As for what the warnings say, there are 6 or so lines saying the same thing: problem blacklisting hash (-13), and one more that says nvme2: failed to set APST feature (2)
I haven’t put anything on nvme2 yet, I haven’t even formatted it yet, just the primary drive (nvme0). So I’m not sure what could possibly be wrong with it yet.
Go to uefi. Change boot order to install media. Boot from it. And do a complete fresh install.
This is annoying, but better now than after I get settled in.
Do you know anything I might’ve done to cause this? I don’t wanna do whatever it was again.
when you reinstall, try to use btrfs (idk if kde neon support it in the installer)

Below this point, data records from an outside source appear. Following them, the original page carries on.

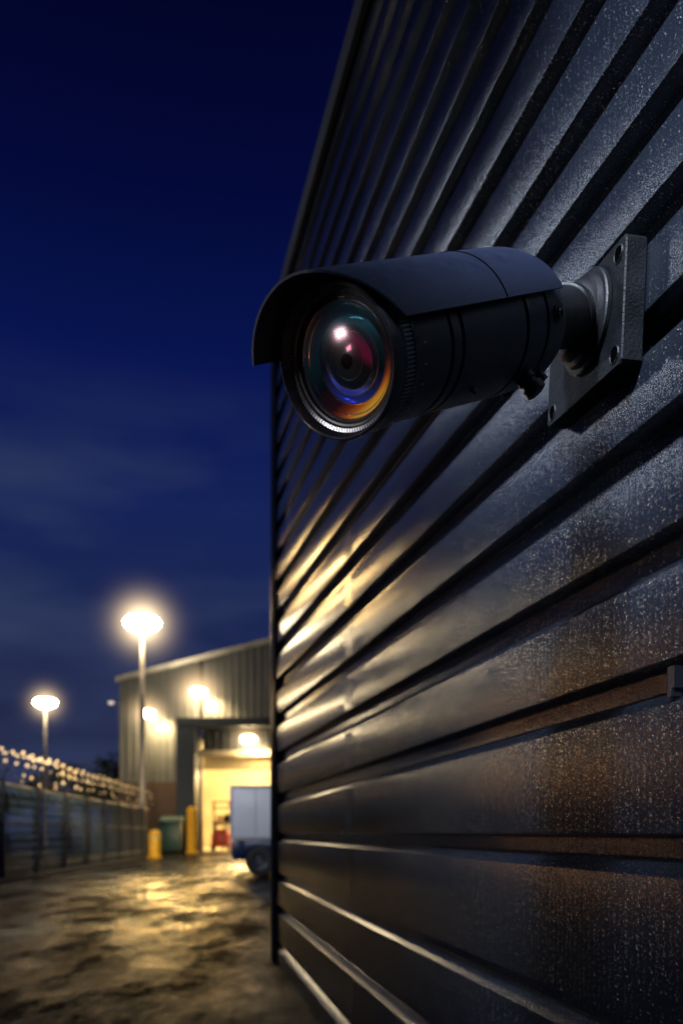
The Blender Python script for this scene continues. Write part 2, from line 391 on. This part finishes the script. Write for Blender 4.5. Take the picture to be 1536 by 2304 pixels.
gr=mk('ground',[(-600,-60,0),(600,-60,0),(600,1500,0),(-600,1500,0)],[(0,1,2,3)],asphalt()); gr["kind"]="structure"
M_verge=mat('rough_verge',(.02,.02,.014),.9,0,.5,2,.8,20,spec=.1)
vg=mk('verge',[(-10.6,20,.004),(-12.7,59,.004),(-60,70,.004),(-60,20,.004)],[(0,1,2,3)],M_verge); vg["kind"]="structure"
kb=mk('kerb',[(-10.6,20,0),(-10.45,20,0),(-10.6,20,.12),(-10.45,20,.12),(-12.7,59,0),(-12.55,59,0),(-12.7,59,.12),(-12.55,59,.12)],[(0,1,3,2),(4,6,7,5),(0,4,5,1),(2,3,7,6),(0,2,6,4),(1,5,7,3)],mat('kerb_concrete',(.12,.11,.10),.6,0,.3,4)); kb["kind"]="structure"

# ---------------------------------------------------------------- fence
FX=lambda y:-11.3-.07*(y-28)
fen=thing('security_fence','tall dark wire mesh fence topped with coiled razor wire','fence',(FX(28),28,0))
M_galv=mat('galvanised_steel',(.34,.32,.28),.42,.3,.25,4)
M_post=mat('painted_post',(.008,.016,.026),.45,.1,.25,4,spec=.25)
M_razor=mat('razor_blade_glint',(.95,.78,.5),.4,.0,.1,6)  # pale warm non-metal colour stands in for glints on the blades
M_wire=mat('coil_wire',(.06,.055,.05),.5,.1)
y=20
while y<=58.1:
    x=FX(y)
    mk('post',*join(box(x-.10,x+.14,y-.08,y+.08,0,3.3,.01),cyl((x,y,3.28),(x+.28,y-.02,3.75),.03)),M_post,fen)
    y+=4
mk('top_rail',*cyl((FX(19),19,3.22),(FX(58.2),58.2,3.22),.06),M_galv,fen)
for z,q in((.35,.035),(1.9,.03)): mk('rail',*cyl((FX(19)+.06,19,z),(FX(58.2)+.06,58.2,z),q),M_post,fen)
ws=[]
y=19.
while y<58:
    x=FX(y)+.07; ws.append(box(x-.010,x+.010,y-.012,y+.012,.05,3.18)); y+=.2
for z in [.2+.3*i for i in range(10)]:
    ws.append(cyl((FX(19)+.085,19,z),(FX(58)+.085,58,z),.008,n=4))
mk('wire_mesh',*join(*ws),mat('mesh_wire',(.09,.14,.18),.6,.0,spec=.2),fen)
pts=[]; nturn=34
NP=nturn*28
for i in range(NP+1):
    f=i/NP; y=20+38*f; ph=2*math.pi*nturn*f
    R=.50+.04*math.sin(f*57); x=FX(y)+.12
    pts.append(Vector((x+R*math.cos(ph),y+.45*math.sin(ph*1.0),3.90+.04*math.sin(f*23)+R*math.sin(ph))))
V=[];F=[]
for i,p in enumerate(pts):
    q=pts[min(i+1,NP)]-pts[max(i-1,0)]; aa,rr_,uu=frame(q)
    for k in range(4):
        c=k*math.pi/2; V.append(p+(rr_*math.cos(c)+uu*math.sin(c))*.010)
for i in range(NP):
    for k in range(4):
        F.append((i*4+k,i*4+(k+1)%4,(i+1)*4+(k+1)%4,(i+1)*4+k))
mk('razor_wire',V,F,M_wire,fen)
V=[];F=[]
for i in range(0,NP):
    q=i%28
    if not ((q in (3,6,9)) or (q in(12,0) and random.random()<.85) or (q in (25,16,20) and random.random()<.4)): continue
    p=pts[i]; n0=len(V); s=random.uniform(.06,.10)
    e=Vector((random.uniform(.7,1),random.uniform(-.2,.2),random.uniform(-.3,.3))).normalized()
    f_=(Vector((0,0,1))-e*e.z).normalized()
    nrm=e.cross(f_)
    for s_ in((-.8,0,0),(0,.8,.2),(.8,0,0),(0,-.8,.2)): V.append(p+e*s*s_[0]+f_*s*s_[1]+nrm*s*s_[2])
    F+= [(n0,n0+1,n0+2),(n0,n0+2,n0+3)]
bl=mk('razor_blades',V,F,M_razor,fen); bl["kind"]="stuff"

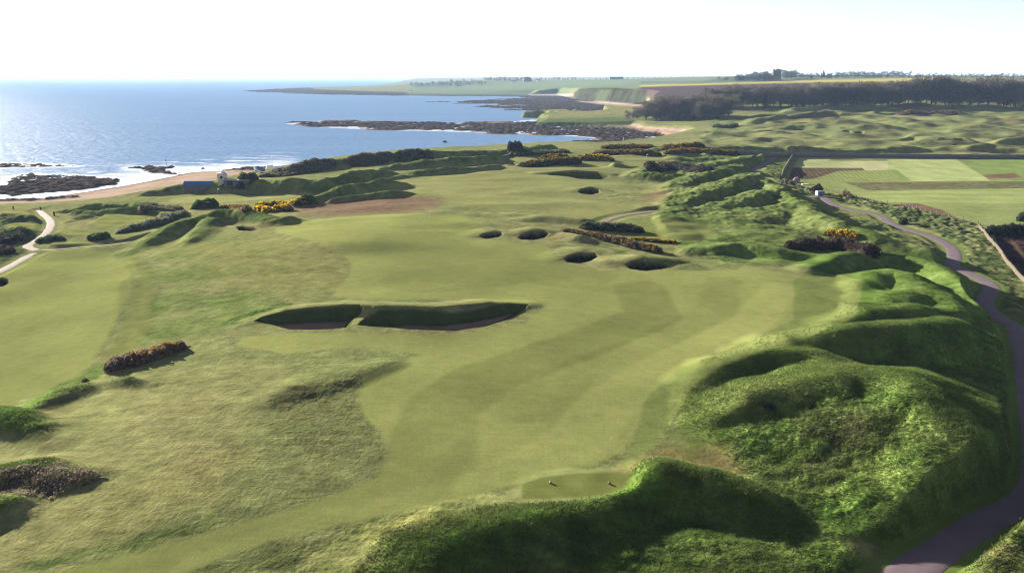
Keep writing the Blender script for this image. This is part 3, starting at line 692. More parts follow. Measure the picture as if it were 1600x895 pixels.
def gz(x, y):
    """height of the finished terrain"""
    x = np.atleast_1d(np.asarray(x, float)); y = np.atleast_1d(np.asarray(y, float))
    r = np.clip(np.hypot(x, y), rr[0], rr[-1]); t = np.clip(np.arctan2(x, y), th[0], th[-1])
    i = np.clip(np.searchsorted(rr, r) - 1, 0, NR - 2); j = np.clip(np.searchsorted(th, t) - 1, 0, NC - 2)
    a = (r - rr[i]) / (rr[i + 1] - rr[i]); b = (t - th[j]) / (th[j + 1] - th[j])
    return (Z[i, j] * (1 - a) * (1 - b) + Z[i + 1, j] * a * (1 - b) + Z[i, j + 1] * (1 - a) * b + Z[i + 1, j + 1] * a * b)
def gz1(x, y):
    return float(gz(x, y)[0])
def at(u, v, h=0.0):
    """ground point seen at a photo pixel; with h, the point whose top (h above the ground) is seen there"""
    x, y = march([u], [v], lambda X, Y: gz(X.ravel(), Y.ravel()).reshape(X.shape) + h)
    return float(x[0]), float(y[0]), gz1(x[0], y[0])

# ------------------------------------------------------------------ materials
def new_mat(name):
    m = bpy.data.materials.new(name); m.use_nodes = True
    nt = m.node_tree
    for nd in list(nt.nodes): nt.nodes.remove(nd)
    out = nt.nodes.new('ShaderNodeOutputMaterial')
    b = nt.nodes.new('ShaderNodeBsdfPrincipled')
    nt.links.new(b.outputs[0], out.inputs[0])
    return m, nt, b
def nd(nt, t, **k):
    x = nt.nodes.new(t)
    for a, v in k.items(): setattr(x, a, v)
    return x
def mathn(nt, op, a, b=None, c=None):
    x = nd(nt, 'ShaderNodeMath', operation=op)
    for i, v in enumerate((a, b, c)):
        if v is None: continue
        if isinstance(v, (int, float)): x.inputs[i].default_value = v
        else: nt.links.new(v, x.inputs[i])
    return x.outputs[0]
def noise(nt, scale, detail=3, rough=0.55, vec=None):
    x = nd(nt, 'ShaderNodeTexNoise')
    x.inputs['Scale'].default_value = scale; x.inputs['Detail'].default_value = detail; x.inputs['Roughness'].default_value = rough
    if vec is None:
        g = nd(nt, 'ShaderNodeNewGeometry'); vec = g.outputs['Position']
    nt.links.new(vec, x.inputs['Vector'])
    return x.outputs['Fac']
def mat_plain(name, col, rough=0.8, var=0.25, scale=2.0, bump=0.0, metal=0.0, bscale=None):
    m, nt, b = new_mat(name)
    f = noise(nt, scale, 4)
    mx = nd(nt, 'ShaderNodeMix', data_type='RGBA')
    mx.inputs[6].default_value = (*[c * (1 - var) for c in col], 1); mx.inputs[7].default_value = (*[min(1, c * (1 + var)) for c in col], 1)
    nt.links.new(f, mx.inputs[0]); nt.links.new(mx.outputs[2], b.inputs['Base Color'])
    b.inputs['Roughness'].default_value = rough; b.inputs['Metallic'].default_value = metal; b.inputs['Specular IOR Level'].default_value = 0.12 if rough > 0.65 else 0.4
    if bump:
        bp = nd(nt, 'ShaderNodeBump'); bp.inputs['Strength'].default_value = 0.6; bp.inputs['Distance'].default_value = bump
        nt.links.new(noise(nt, bscale or scale * 3, 4), bp.inputs['Height']); nt.links.new(bp.outputs[0], b.inputs['Normal'])
    return m

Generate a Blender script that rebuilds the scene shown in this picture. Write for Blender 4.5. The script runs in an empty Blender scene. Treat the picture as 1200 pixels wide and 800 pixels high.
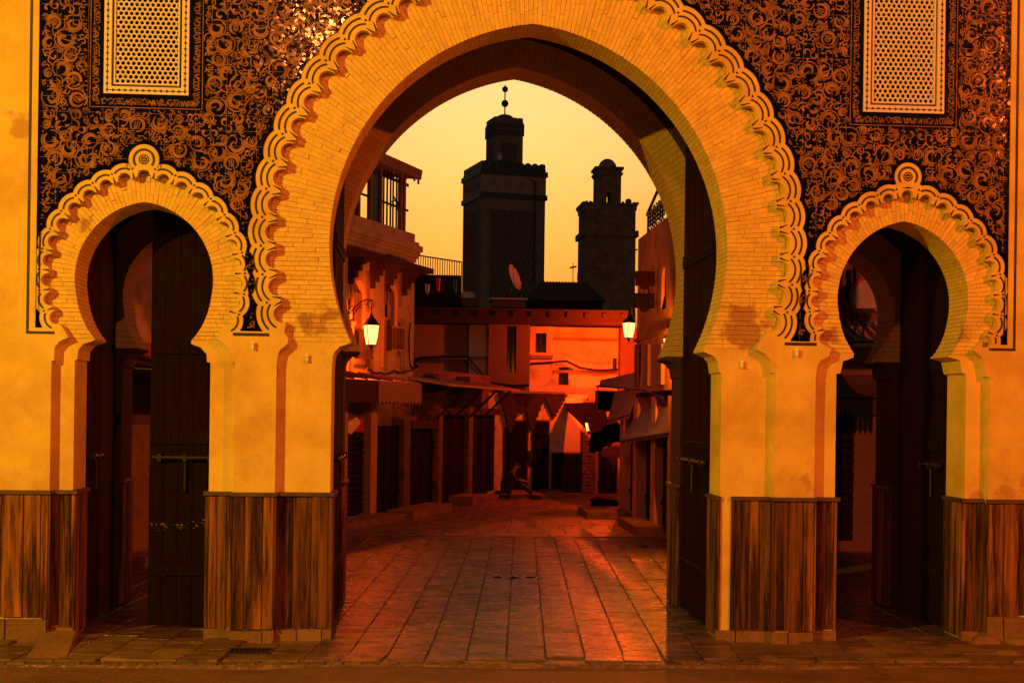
import bpy, bmesh, math, random
from mathutils import Vector, Matrix
from mathutils.geometry import tessellate_polygon
random.seed(7)
R = math.radians
sc = bpy.context.scene
col = sc.collection

# ------------------------------------------------------------------ camera
F = 1646.0                       # focal length in photograph pixels (1200 wide)
CAM = Vector((0.0, -12.9, 2.1))
YAW, ROLL = R(3.8), 0.0135
cam_data = bpy.data.cameras.new('camera')
cam = bpy.data.objects.new('camera', cam_data)
col.objects.link(cam)
cam_data.sensor_width = 36.0
cam_data.lens = 36.0 * F / 1200
cam_data.shift_y = 82 / 1200
cam_data.clip_end = 2000
MR = Matrix.Rotation(-YAW, 3, 'Z') @ Matrix.Rotation(R(90), 3, 'X') @ Matrix.Rotation(ROLL, 3, 'Z')
cam.matrix_world = Matrix.Translation(CAM) @ MR.to_4x4()
sc.camera = cam

# ------------------------------------------------------------------ sky and light
sc.view_settings.view_transform = 'Standard'
sc.view_settings.look = 'None'
sc.view_settings.exposure = 0.0
sc.view_settings.gamma = 1.0
world = bpy.data.worlds.new('World')
sc.world = world
world.use_nodes = True
wt = world.node_tree
sky = wt.nodes.new('ShaderNodeTexSky')
sky.sky_type = 'NISHITA'
sky.sun_disc = False
SUN_EL, SUN_AZ = R(3.0), R(3.0)      # afterglow behind the minarets
sky.sun_elevation = SUN_EL
sky.sun_rotation = SUN_AZ
sky.air_density = 1.0
sky.dust_density = 7.0
sky.ozone_density = 0.3
# the glow deepens from pale yellow to orange towards the horizon, all the way round
wtc = wt.nodes.new('ShaderNodeTexCoord'); wsep = wt.nodes.new('ShaderNodeSeparateXYZ'); wramp = wt.nodes.new('ShaderNodeValToRGB')
wt.links.new(wtc.outputs['Generated'], wsep.inputs[0]); wt.links.new(wsep.outputs[2], wramp.inputs[0])
els = wramp.color_ramp.elements
els[0].position = 0.04; els[0].color = (0.33, 0.21, 0.20, 1)
els[1].position = 0.75; els[1].color = (0.20, 0.145, 0.11, 1)
for p_, c_ in ((0.086, (0.33, 0.245, 0.24)), (0.14, (0.33, 0.295, 0.30)), (0.226, (0.40, 0.49, 0.67)), (0.30, (0.44, 0.57, 0.76)), (0.42, (0.30, 0.30, 0.30))):
    e_ = els.new(p_); e_.color = (*c_, 1)
tint = wt.nodes.new('ShaderNodeMix')
tint.data_type = 'RGBA'; tint.blend_type = 'MULTIPLY'
tint.inputs[0].default_value = 1.0
wt.links.new(sky.outputs[0], tint.inputs[6])
wt.links.new(wramp.outputs[0], tint.inputs[7])
wt.links.new(tint.outputs[2], wt.nodes['Background'].inputs[0])
wt.nodes['Background'].inputs[1].default_value = 0.15
sun_data = bpy.data.lights.new('sun', 'SUN')
sun_data.energy = 0.05; sun_data.angle = R(10); sun_data.color = (1, 0.55, 0.25)
sun = bpy.data.objects.new('sun', sun_data); col.objects.link(sun)
sd = Vector((math.sin(SUN_AZ) * math.cos(SUN_EL), math.cos(SUN_AZ) * math.cos(SUN_EL), math.sin(SUN_EL)))
sun.rotation_euler = sd.to_track_quat('Z', 'Y').to_euler()
sun.location = (0, 60, 20)

cy = sc.cycles
cy.use_denoising = True
cy.max_bounces = 6; cy.diffuse_bounces = 4; cy.glossy_bounces = 3
cy.sample_clamp_indirect = 6.0

# ------------------------------------------------------------------ pixel -> place (survey of the photograph)
def ray(px, py):
    return MR @ Vector(((px - 600) / F, (482 - py) / F, -1))
def W(px, py, Y=0.0):
    d = ray(px, py); t = (Y - CAM.y) / d.y
    return CAM + d * t
def XZ(px, py, Y=0.0):
    p = W(px, py, Y); return (p.x, p.z)
def ground(px, py, z=0.0):
    d = ray(px, py); return CAM + d * ((z - CAM.z) / d.z)

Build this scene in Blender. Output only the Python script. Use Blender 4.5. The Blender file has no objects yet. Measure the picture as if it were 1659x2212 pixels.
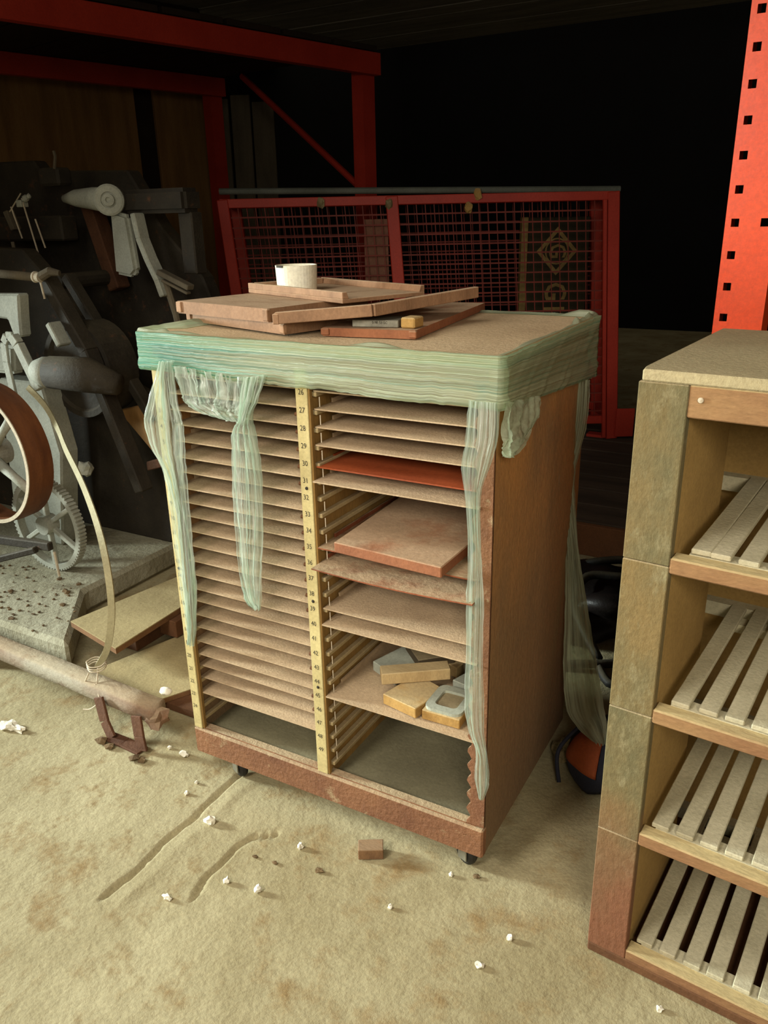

then use timeshift to do a snapshot every day and a snapshot before upgrade. but set it up so that there are not more than ~10 snapshots.
next time something goes wrong you can restore the last snapshot.
Some distros also set it so you have previous snapshots as boot entries in grub.
It was an option, but I was planning on trying a couple different distros, and I know ext4 has better compatibility, and didn’t want to format the whole drive back and forth, or have multiple systems at once time on different partitions. Once I settle permanently if it is an option I’ve heard some say it’s better, but haven’t looked into it yet.
Edit: just realized this sounds a little consider to the other comment.
What I mean to say is at least it was before I installed any programs and got to try it out. Based on another comment, I now know this is a rolling release which is not something I’m interested in anyway.